• Instructions for the task: Extract every line that contains the string "tone".

• Source data:
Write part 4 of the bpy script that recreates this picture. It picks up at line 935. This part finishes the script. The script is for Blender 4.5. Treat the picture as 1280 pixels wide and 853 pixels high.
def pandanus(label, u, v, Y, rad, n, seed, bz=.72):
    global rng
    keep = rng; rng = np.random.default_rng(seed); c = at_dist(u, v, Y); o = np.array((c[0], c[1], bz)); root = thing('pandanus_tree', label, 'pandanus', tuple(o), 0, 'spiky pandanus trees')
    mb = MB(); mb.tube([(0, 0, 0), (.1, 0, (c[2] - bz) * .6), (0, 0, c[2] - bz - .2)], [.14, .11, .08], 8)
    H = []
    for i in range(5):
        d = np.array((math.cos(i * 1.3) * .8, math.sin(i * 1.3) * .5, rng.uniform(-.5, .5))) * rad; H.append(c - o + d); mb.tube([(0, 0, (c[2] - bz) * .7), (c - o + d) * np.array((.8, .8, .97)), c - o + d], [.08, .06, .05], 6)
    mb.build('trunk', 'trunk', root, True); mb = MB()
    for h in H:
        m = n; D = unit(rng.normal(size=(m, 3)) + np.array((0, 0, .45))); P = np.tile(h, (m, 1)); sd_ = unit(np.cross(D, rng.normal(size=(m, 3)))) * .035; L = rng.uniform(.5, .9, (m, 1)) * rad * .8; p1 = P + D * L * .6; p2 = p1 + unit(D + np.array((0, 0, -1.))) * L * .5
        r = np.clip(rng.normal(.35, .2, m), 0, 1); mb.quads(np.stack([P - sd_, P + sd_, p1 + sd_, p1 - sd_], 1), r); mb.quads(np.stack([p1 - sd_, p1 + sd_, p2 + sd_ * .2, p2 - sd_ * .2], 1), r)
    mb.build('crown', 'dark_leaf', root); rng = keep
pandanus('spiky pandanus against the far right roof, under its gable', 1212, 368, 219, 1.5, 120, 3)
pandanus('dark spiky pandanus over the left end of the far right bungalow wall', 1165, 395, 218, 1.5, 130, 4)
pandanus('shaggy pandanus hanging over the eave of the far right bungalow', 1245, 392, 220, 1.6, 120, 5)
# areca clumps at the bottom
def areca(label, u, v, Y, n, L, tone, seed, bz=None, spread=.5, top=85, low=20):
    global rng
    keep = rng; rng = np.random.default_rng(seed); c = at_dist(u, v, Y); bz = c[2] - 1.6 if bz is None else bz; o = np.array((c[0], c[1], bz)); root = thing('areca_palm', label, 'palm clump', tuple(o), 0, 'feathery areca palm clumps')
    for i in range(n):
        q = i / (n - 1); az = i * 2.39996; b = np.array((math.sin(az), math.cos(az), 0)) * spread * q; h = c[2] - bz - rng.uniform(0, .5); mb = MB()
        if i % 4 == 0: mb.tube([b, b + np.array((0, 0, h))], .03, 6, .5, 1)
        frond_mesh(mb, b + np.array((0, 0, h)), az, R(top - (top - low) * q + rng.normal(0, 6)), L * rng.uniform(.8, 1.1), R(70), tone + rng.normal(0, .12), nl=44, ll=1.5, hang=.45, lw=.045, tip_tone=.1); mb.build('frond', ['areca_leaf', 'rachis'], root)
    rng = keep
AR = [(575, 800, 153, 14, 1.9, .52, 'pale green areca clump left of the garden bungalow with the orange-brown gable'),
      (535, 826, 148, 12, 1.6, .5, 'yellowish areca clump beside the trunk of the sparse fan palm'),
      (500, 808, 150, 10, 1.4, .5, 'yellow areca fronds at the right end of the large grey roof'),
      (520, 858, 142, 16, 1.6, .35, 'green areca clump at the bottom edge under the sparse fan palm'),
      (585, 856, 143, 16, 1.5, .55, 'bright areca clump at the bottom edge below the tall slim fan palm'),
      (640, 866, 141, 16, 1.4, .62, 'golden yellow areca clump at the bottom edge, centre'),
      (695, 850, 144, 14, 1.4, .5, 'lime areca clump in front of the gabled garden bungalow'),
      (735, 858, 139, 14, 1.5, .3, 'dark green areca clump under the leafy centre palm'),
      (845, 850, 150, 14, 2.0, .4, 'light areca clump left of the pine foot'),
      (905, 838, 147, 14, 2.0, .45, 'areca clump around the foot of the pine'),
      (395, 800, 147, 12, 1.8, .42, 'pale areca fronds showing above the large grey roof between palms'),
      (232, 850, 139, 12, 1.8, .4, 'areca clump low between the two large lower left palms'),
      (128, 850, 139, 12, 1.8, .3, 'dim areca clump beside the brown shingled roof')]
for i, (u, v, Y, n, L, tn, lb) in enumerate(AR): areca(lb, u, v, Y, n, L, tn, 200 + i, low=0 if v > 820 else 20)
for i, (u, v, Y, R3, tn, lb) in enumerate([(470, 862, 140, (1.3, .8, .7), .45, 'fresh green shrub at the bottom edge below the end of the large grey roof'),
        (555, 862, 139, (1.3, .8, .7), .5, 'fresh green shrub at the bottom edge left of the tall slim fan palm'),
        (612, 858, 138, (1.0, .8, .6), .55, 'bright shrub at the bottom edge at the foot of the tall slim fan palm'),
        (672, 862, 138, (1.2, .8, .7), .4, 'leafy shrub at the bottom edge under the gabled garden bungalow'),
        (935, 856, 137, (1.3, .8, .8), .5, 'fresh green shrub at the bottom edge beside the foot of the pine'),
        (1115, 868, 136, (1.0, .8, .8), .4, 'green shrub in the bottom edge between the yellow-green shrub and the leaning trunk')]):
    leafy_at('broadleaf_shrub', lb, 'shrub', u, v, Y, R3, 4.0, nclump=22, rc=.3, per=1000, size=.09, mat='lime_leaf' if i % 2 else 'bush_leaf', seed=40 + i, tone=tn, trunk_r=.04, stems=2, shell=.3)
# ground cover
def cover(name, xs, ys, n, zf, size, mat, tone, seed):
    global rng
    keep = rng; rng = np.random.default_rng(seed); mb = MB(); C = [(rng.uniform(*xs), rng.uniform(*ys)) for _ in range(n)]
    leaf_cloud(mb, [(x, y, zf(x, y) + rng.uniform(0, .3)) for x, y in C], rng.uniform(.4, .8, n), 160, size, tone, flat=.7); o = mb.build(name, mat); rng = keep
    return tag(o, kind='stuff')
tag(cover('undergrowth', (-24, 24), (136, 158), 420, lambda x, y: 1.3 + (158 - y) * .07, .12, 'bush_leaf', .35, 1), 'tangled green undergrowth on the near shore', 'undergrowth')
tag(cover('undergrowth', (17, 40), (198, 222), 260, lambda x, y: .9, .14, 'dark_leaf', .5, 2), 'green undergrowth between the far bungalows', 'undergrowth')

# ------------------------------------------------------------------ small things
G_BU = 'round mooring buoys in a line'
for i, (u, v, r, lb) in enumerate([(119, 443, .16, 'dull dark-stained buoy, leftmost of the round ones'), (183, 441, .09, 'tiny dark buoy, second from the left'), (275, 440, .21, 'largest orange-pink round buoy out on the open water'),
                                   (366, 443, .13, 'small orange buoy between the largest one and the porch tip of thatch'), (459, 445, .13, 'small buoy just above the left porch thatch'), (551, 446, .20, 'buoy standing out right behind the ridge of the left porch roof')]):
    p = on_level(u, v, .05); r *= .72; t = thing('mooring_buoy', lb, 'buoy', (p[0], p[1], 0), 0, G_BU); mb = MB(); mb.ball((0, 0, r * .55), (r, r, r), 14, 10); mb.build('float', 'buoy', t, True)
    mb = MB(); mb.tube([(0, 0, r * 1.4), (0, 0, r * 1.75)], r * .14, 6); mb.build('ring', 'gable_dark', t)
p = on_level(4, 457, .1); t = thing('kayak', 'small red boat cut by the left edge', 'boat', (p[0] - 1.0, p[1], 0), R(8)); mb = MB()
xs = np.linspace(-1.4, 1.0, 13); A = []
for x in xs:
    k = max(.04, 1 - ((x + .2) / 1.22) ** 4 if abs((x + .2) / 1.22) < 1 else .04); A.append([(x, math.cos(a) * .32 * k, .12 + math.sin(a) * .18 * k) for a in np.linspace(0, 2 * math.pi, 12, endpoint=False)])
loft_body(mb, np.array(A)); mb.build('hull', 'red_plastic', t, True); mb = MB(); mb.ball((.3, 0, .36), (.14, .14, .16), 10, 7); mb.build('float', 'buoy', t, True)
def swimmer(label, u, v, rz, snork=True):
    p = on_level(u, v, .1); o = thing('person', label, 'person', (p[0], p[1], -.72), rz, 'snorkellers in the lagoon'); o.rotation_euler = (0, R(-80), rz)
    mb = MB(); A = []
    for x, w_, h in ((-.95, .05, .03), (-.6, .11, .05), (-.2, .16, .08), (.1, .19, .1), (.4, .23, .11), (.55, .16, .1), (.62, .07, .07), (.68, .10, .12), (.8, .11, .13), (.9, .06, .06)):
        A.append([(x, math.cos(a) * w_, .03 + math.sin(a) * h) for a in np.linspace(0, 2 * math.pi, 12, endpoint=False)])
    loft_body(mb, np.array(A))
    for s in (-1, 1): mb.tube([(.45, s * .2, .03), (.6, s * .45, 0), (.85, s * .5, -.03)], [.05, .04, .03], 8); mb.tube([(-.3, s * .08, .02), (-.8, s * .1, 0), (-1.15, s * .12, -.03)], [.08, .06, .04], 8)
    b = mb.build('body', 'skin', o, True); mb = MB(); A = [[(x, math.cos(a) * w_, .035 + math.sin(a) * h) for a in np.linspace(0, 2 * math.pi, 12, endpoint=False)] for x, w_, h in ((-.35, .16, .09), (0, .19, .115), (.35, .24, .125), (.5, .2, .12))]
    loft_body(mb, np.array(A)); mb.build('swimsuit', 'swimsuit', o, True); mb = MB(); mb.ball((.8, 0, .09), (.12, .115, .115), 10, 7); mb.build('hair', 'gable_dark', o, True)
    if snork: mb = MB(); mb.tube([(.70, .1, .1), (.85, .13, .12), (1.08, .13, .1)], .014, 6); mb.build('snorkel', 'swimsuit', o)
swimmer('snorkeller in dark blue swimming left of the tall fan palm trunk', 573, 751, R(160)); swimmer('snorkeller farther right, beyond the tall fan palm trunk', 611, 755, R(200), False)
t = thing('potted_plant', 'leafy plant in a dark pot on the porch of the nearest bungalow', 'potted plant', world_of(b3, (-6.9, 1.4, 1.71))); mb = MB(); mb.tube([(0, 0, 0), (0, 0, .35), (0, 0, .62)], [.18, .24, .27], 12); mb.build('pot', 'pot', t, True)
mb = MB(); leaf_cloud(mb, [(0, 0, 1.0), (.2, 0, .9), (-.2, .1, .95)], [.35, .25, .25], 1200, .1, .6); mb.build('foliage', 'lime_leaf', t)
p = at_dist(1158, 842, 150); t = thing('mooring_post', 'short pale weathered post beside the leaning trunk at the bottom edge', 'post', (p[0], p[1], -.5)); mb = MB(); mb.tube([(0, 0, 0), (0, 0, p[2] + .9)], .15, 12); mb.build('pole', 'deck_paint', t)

• Output of the exercise:
def areca(label, u, v, Y, n, L, tone, seed, bz=None, spread=.5, top=85, low=20):
        frond_mesh(mb, b + np.array((0, 0, h)), az, R(top - (top - low) * q + rng.normal(0, 6)), L * rng.uniform(.8, 1.1), R(70), tone + rng.normal(0, .12), nl=44, ll=1.5, hang=.45, lw=.045, tip_tone=.1); mb.build('frond', ['areca_leaf', 'rachis'], root)
    leafy_at('broadleaf_shrub', lb, 'shrub', u, v, Y, R3, 4.0, nclump=22, rc=.3, per=1000, size=.09, mat='lime_leaf' if i % 2 else 'bush_leaf', seed=40 + i, tone=tn, trunk_r=.04, stems=2, shell=.3)
def cover(name, xs, ys, n, zf, size, mat, tone, seed):
    leaf_cloud(mb, [(x, y, zf(x, y) + rng.uniform(0, .3)) for x, y in C], rng.uniform(.4, .8, n), 160, size, tone, flat=.7); o = mb.build(name, mat); rng = keep